• _Exercise directions_:
Begin with the first line and repeat exactly through the line containing "obj('jamb', bm, M['trim'], dc)"; leave every image out.

• _The data_:
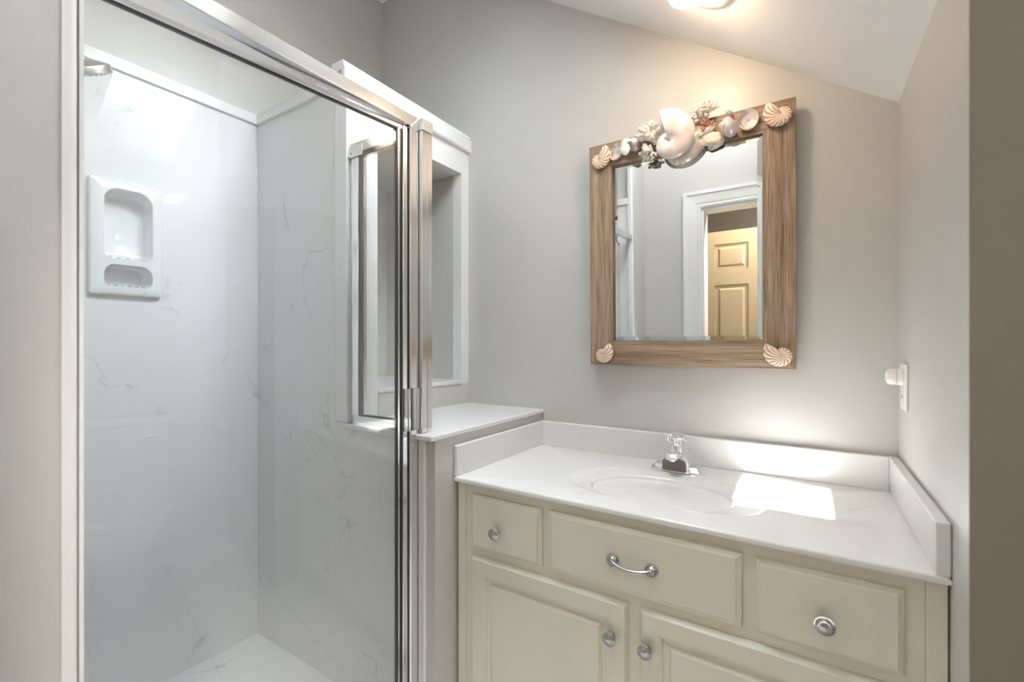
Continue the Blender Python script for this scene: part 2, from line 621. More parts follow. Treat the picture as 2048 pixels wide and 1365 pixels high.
# doorway casing, hall and hall door (seen in the mirror)
dc = thing('door_1', 'white moulded door casing reflected in the mirror', 'door casing', (0, 0, 0), kind='structure')
def casing_rail(bm, pts_in, pts_out):
    pass
bm = bmesh.new()
cw = .105
prof = [(0, 0), (0, .012), (.012, .016), (.02, .011), (.03, .014), (.06, .016), (.078, .018), (.085, .024), (cw, .024), (cw, 0)]
y0 = -.03
def ring_at(corner, dirx, dirz):
    return [(corner[0] + dirx * p[0], y0 + p[1], corner[1] + dirz * p[0]) for p in prof]
loft(bm, [ring_at((OX0, 0), -1, 0), ring_at((OX0, OZ), -1, 1), ring_at((OX1, OZ), 1, 1), ring_at((OX1, 0), 1, 0)])
obj('casing', bm, M['trim'], dc)
bm = bmesh.new()
box(bm, OX0, OX0 + .018, -.15, -.03, 0, OZ)
box(bm, OX1 - .018, OX1, -.15, -.03, 0, OZ)
box(bm, OX0 + .018, OX1 - .018, -.15, -.03, OZ - .018, OZ)
obj('jamb', bm, M['trim'], dc)

bm = bmesh.new()
struct('floor_hall', B(-1.3, 1.2, -1.75, -.15, -.1, 0), M['hall_floor'], 'tan hall floor beyond the doorway', 'floor')
struct('ceiling_hall', B(-1.3, 1.2, -1.75, -.15, 2.44, 2.54), M['ceiling'], 'hall ceiling beyond the doorway', 'ceiling')
struct('wall_hall_far', B(-1.3, 1.2, -1.85, -1.75, 0, 2.54), M['hall'], 'dark brown hall wall above the open door, in the mirror', 'wall')
struct('wall_hall_left', B(-1.4, -1.3, -1.85, -.15, 0, 2.54), M['hall'], 'brown hall wall on the mirror side', 'wall')
struct('wall_hall_right', B(1.2, 1.3, -1.85, -.15, 0, 2.54), M['hall'], 'brown hall wall on the alcove side', 'wall')

dl = thing('door_2', 'cream six-panel door reflected in the mirror', 'door', (-.695, -.66, 0), kind='structure')
def six_panel(x0, x1, z0, z1, yf, yb, par):
    bm = B(x0, x1, yb, yf - .006, z0, z1)
    w = (x1 - x0 - .11 * 2 - .1) / 2
    xs = [x0, x0 + .11, x0 + .11 + w, x0 + .21 + w, x1 - .11, x1]
    H = z1 - z0
    zs = [z0, z0 + .2, z0 + .2 + H * .29, z0 + .36 + H * .29, z0 + .36 + H * .60, z1 - .40, z1 - .12, z1]
    zs = [z0, .22, .76, .90, 1.49, 1.60, 1.79, z1]
    for i in (0, 2, 4):
        box(bm, xs[i], xs[i + 1], yf - .006, yf, z0, z1)
    for i in (1, 3):
        for k in (0, 2, 4, 6):
            box(bm, xs[i], xs[i + 1], yf - .006, yf, zs[k], zs[k + 1])
        for k in (1, 3, 5):
            rings_panel(bm, xs[i] + .004, xs[i + 1] - .004, zs[k] + .004, zs[k + 1] - .004, yf - .006, [(0, -.001), (.004, -.001), (.018, -.001), (.034, .005), (.04, .005)], 1)
    return obj('door_leaf', bm, M['door_cream'], par)
six_panel(-.695, .075, .01, 1.885, -.62, -.655, dl)
for z in (1.72, 1.08, .22):
    bm = bmesh.new()
    lathe(bm, [(.006, 0), (.006, .09)], (-.699, -.626, z - .045), seg=10)
    obj('hinge', bm, M['alu_matte'], dl)
bm = bmesh.new()
lathe(bm, [(.026, 0), (.026, .006), (.011, .01), (.011, .035), (.024, .042), (.028, .055), (.02, .068), (.004, .07)], (.01, -.62, .95), (0, 1, 0), 24)
obj('door_knob', bm, M['alu_matte'], dl, True)

hl = thing('added_hall_light', 'added fill light out of view in the hall, shaped as a round frosted fixture', 'fill light', (.10, -.42, 2.44))  # unseen light added in the hall to brighten the vanity front
bm = bmesh.new()
lathe(bm, [(.13, 0), (.13, -.03), (.12, -.032)], (.10, -.42, 2.44), (0, 0, 1), 40)
obj('fill_base', bm, M['alu_matte'], hl, True)
bm = bmesh.new()
lathe(bm, [(.118, -.033), (.112, -.06), (.09, -.085), (.05, -.102), (.005, -.108)], (.10, -.42, 2.44), (0, 0, 1), 40)
obj('fill_shade', bm, M['hall_fill'], hl, True)

# ------------------------------------------------------------------ shower recess
YE = .957
XN = -1.241
# niche column: painted core
bm = bmesh.new()
box(bm, XL, XN - .045, YE, 1.071, 0, 1.96)          # end slab behind the marble
box(bm, XN - .045, XN, 1.071, D, 0, .958)           # apron below the sill
box(bm, XL, XN - .045, 1.071, D, 0, .955)
box(bm, XL, -1.70, 1.071, D, .955, 1.96)            # back
box(bm, -1.70, XN - .045, 1.071, D, 1.855, 1.96)    # top
box(bm, -1.70, XN - .045, 1.5213, D, .955, 1.855)   # right reveal
box(bm, XL, XN, YE, D, 1.96, 2.0)
struct('wall_niche', bm, M['wall'], 'greige column with an open recess between shower and mirror wall', 'wall')
bm = bmesh.new()
box(bm, XN - .045, XN, YE, 1.071, .874, 1.96, .002, 1)
box(bm, XN - .045, XN, 1.071, 1.5213, 1.854, 1.96)
box(bm, XN - .045, XN, 1.5213, D, .958, 1.96)
struct('trim_1', bm, M['trim'], 'white boards framing the open recess', 'trim')
bm = bmesh.new()
cp = [(XN, 1.955), (XN + .012, 1.955), (XN + .016, 1.962), (XN + .016, 2.004), (XN + .010, 2.01), (XN + .010, 2.022), (XN + .004, 2.03), (XN - .05, 2.03), (XN - .05, 2.0), (XN, 2.0)]
prism(bm, [(x, .925, z) for x, z in cp], (0, D - .925, 0))
struct('trim_2', bm, M['trim'], 'white cap moulding along the top of the recess column', 'trim')
t3 = bmesh.new()
box(t3, XN - .058, XN + .004, YE - .016, 1.05, .8742, 1.952, .004, 2)
box(t3, XN - .058, XN - .0005, YE - .016, YE - .0005, .8585, .8742)
struct('trim_3', t3, M['trim'], 'white upright board where the fixed glass meets the recess', 'trim')

struct('wall_half', B(XN, -.875, YE, D, 0, .8585), M['wall'], 'low greige half wall beside the vanity', 'wall')
bm = B(-.93, -.9045, YE - .011, YE, .016, .858, .003, 2)
struct('trim_4', bm, M['trim'], 'narrow white strip on the front of the half wall', 'trim')

lg = B(XN, -.8656, .9327, D, .8587, .8736, .003, 2)
tag(obj('ledge_slab', lg, M['top_marble']), 'white marble ledge slab on top of the half wall', 'ledge')
sl = B(-1.70, XN + .004, 1.0715, 1.5208, .9585, .9746, .002, 1)
tag(obj('niche_sill', sl, M['top_marble']), 'white sill slab at the bottom of the open recess', 'sill')

# marble surround
pn = B(XL + .0005, XL + .008, .222, YE, .016, 1.967)
tag(obj('wall_shower_left', pn, M['marble']), kind='structure', label='large glossy pale marble panel on the left shower wall, behind soap dish', cat='wall panel')
pn = bmesh.new()
box(pn, XL + .008, XN - .058, YE - .008, YE, .016, 1.967)
box(pn, XN - .058, -.931, YE - .008, YE, .016, .858)
tag(obj('wall_shower_end', pn, M['marble']), kind='structure', label='grey marble panel on the end wall of the shower, below the ledge', cat='wall panel')
pn = B(XL + .008, -.958, .207, .215, .016, 1.967)
tag(obj('wall_shower_front', pn, M['marble']), kind='structure', label='marble panel on the near shower wall behind the shower head', cat='wall panel')
bm = bmesh.new()
box(bm, XL + .0005, XL + .018, .215, YE - .002, 1.967, 2.006, .003, 2)
struct('trim_5', bm, M['trim'], 'white trim strip above the left shower panel', 'trim')
bm = B(XL + .018, XN - .058, YE - .018, YE, 1.967, 2.006, .003, 2)
struct('trim_6', bm, M['trim'], 'white trim strip above the end shower panel', 'trim')
bm = B(XL + .018, -.955, .207, .225, 1.967, 2.006, .003, 2)
struct('trim_7', bm, M['trim'], 'white trim strip above the near shower panel', 'trim')

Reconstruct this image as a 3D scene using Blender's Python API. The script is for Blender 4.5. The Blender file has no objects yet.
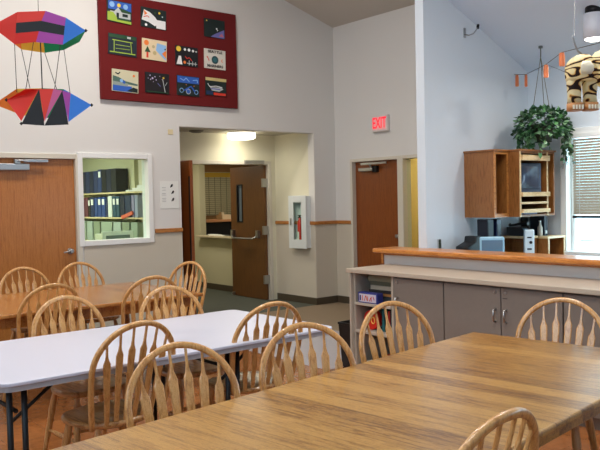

• _Response for this exercise_:
Continue the Blender Python script for this scene: part 2, from line 621. More parts follow. Treat the picture as 2048 pixels wide and 1365 pixels high.
# doorway casing, hall and hall door (seen in the mirror)
dc = thing('door_1', 'white moulded door casing reflected in the mirror', 'door casing', (0, 0, 0), kind='structure')
def casing_rail(bm, pts_in, pts_out):
    pass
bm = bmesh.new()
cw = .105
prof = [(0, 0), (0, .012), (.012, .016), (.02, .011), (.03, .014), (.06, .016), (.078, .018), (.085, .024), (cw, .024), (cw, 0)]
y0 = -.03
def ring_at(corner, dirx, dirz):
    return [(corner[0] + dirx * p[0], y0 + p[1], corner[1] + dirz * p[0]) for p in prof]
loft(bm, [ring_at((OX0, 0), -1, 0), ring_at((OX0, OZ), -1, 1), ring_at((OX1, OZ), 1, 1), ring_at((OX1, 0), 1, 0)])
obj('casing', bm, M['trim'], dc)
bm = bmesh.new()
box(bm, OX0, OX0 + .018, -.15, -.03, 0, OZ)
box(bm, OX1 - .018, OX1, -.15, -.03, 0, OZ)
box(bm, OX0 + .018, OX1 - .018, -.15, -.03, OZ - .018, OZ)
obj('jamb', bm, M['trim'], dc)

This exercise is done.